Give back the whole listing exactly as shown.

--- MATERIAL PROVIDED ---

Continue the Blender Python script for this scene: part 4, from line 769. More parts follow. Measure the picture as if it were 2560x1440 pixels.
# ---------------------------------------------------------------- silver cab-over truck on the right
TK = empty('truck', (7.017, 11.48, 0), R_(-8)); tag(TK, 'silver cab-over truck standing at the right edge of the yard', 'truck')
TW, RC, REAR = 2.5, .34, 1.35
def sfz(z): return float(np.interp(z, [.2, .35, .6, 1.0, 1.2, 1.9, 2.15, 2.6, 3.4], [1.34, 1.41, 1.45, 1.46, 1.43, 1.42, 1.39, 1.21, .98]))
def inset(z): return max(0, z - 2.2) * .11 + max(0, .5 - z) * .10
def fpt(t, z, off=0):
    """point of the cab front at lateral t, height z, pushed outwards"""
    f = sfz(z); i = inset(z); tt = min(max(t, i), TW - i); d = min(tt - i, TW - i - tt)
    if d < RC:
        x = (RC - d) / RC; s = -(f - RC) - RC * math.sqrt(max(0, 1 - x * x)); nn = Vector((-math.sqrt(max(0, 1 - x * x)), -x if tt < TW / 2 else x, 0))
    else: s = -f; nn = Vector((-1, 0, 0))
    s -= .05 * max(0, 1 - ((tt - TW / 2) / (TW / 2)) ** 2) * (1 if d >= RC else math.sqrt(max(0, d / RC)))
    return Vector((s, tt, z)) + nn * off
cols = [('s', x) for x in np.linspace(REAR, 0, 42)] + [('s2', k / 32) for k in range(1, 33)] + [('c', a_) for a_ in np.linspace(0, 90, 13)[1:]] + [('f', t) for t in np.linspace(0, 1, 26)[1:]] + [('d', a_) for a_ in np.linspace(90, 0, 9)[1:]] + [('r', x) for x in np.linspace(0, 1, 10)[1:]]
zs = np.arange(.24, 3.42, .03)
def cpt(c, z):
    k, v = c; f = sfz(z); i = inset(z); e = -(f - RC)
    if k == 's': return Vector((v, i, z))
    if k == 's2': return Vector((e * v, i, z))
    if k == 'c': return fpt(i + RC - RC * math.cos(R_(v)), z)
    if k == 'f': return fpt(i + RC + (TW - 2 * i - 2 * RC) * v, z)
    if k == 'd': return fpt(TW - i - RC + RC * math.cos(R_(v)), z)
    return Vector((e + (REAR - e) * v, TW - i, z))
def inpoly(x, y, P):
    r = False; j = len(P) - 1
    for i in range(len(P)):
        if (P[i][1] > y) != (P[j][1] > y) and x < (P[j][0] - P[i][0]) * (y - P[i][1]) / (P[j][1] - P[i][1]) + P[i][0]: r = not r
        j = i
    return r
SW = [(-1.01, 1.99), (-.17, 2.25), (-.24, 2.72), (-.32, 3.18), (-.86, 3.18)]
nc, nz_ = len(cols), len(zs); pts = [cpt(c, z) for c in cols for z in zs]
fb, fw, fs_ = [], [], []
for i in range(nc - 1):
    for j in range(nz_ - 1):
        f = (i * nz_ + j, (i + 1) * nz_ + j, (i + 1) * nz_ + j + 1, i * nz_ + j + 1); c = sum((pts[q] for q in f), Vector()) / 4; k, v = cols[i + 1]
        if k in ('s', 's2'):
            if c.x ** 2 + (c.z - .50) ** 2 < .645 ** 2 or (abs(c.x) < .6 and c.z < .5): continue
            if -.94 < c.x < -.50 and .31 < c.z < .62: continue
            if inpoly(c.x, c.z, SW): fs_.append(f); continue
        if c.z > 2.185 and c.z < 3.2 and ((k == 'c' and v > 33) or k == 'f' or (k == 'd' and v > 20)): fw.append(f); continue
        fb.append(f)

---

- [SOLUTION FOR THIS PROBLEM]:
Continue the Blender Python script for this scene: part 4, from line 769. More parts follow. Measure the picture as if it were 2560x1440 pixels.
# ---------------------------------------------------------------- silver cab-over truck on the right
TK = empty('truck', (7.017, 11.48, 0), R_(-8)); tag(TK, 'silver cab-over truck standing at the right edge of the yard', 'truck')
TW, RC, REAR = 2.5, .34, 1.35
def sfz(z): return float(np.interp(z, [.2, .35, .6, 1.0, 1.2, 1.9, 2.15, 2.6, 3.4], [1.34, 1.41, 1.45, 1.46, 1.43, 1.42, 1.39, 1.21, .98]))
def inset(z): return max(0, z - 2.2) * .11 + max(0, .5 - z) * .10
def fpt(t, z, off=0):
    """point of the cab front at lateral t, height z, pushed outwards"""
    f = sfz(z); i = inset(z); tt = min(max(t, i), TW - i); d = min(tt - i, TW - i - tt)
    if d < RC:
        x = (RC - d) / RC; s = -(f - RC) - RC * math.sqrt(max(0, 1 - x * x)); nn = Vector((-math.sqrt(max(0, 1 - x * x)), -x if tt < TW / 2 else x, 0))
    else: s = -f; nn = Vector((-1, 0, 0))
    s -= .05 * max(0, 1 - ((tt - TW / 2) / (TW / 2)) ** 2) * (1 if d >= RC else math.sqrt(max(0, d / RC)))
    return Vector((s, tt, z)) + nn * off
cols = [('s', x) for x in np.linspace(REAR, 0, 42)] + [('s2', k / 32) for k in range(1, 33)] + [('c', a_) for a_ in np.linspace(0, 90, 13)[1:]] + [('f', t) for t in np.linspace(0, 1, 26)[1:]] + [('d', a_) for a_ in np.linspace(90, 0, 9)[1:]] + [('r', x) for x in np.linspace(0, 1, 10)[1:]]
zs = np.arange(.24, 3.42, .03)
def cpt(c, z):
    k, v = c; f = sfz(z); i = inset(z); e = -(f - RC)
    if k == 's': return Vector((v, i, z))
    if k == 's2': return Vector((e * v, i, z))
    if k == 'c': return fpt(i + RC - RC * math.cos(R_(v)), z)
    if k == 'f': return fpt(i + RC + (TW - 2 * i - 2 * RC) * v, z)
    if k == 'd': return fpt(TW - i - RC + RC * math.cos(R_(v)), z)
    return Vector((e + (REAR - e) * v, TW - i, z))
def inpoly(x, y, P):
    r = False; j = len(P) - 1
    for i in range(len(P)):
        if (P[i][1] > y) != (P[j][1] > y) and x < (P[j][0] - P[i][0]) * (y - P[i][1]) / (P[j][1] - P[i][1]) + P[i][0]: r = not r
        j = i
    return r
SW = [(-1.01, 1.99), (-.17, 2.25), (-.24, 2.72), (-.32, 3.18), (-.86, 3.18)]
nc, nz_ = len(cols), len(zs); pts = [cpt(c, z) for c in cols for z in zs]
fb, fw, fs_ = [], [], []
for i in range(nc - 1):
    for j in range(nz_ - 1):
        f = (i * nz_ + j, (i + 1) * nz_ + j, (i + 1) * nz_ + j + 1, i * nz_ + j + 1); c = sum((pts[q] for q in f), Vector()) / 4; k, v = cols[i + 1]
        if k in ('s', 's2'):
            if c.x ** 2 + (c.z - .50) ** 2 < .645 ** 2 or (abs(c.x) < .6 and c.z < .5): continue
            if -.94 < c.x < -.50 and .31 < c.z < .62: continue
            if inpoly(c.x, c.z, SW): fs_.append(f); continue
        if c.z > 2.185 and c.z < 3.2 and ((k == 'c' and v > 33) or k == 'f' or (k == 'd' and v > 20)): fw.append(f); continue
        fb.append(f)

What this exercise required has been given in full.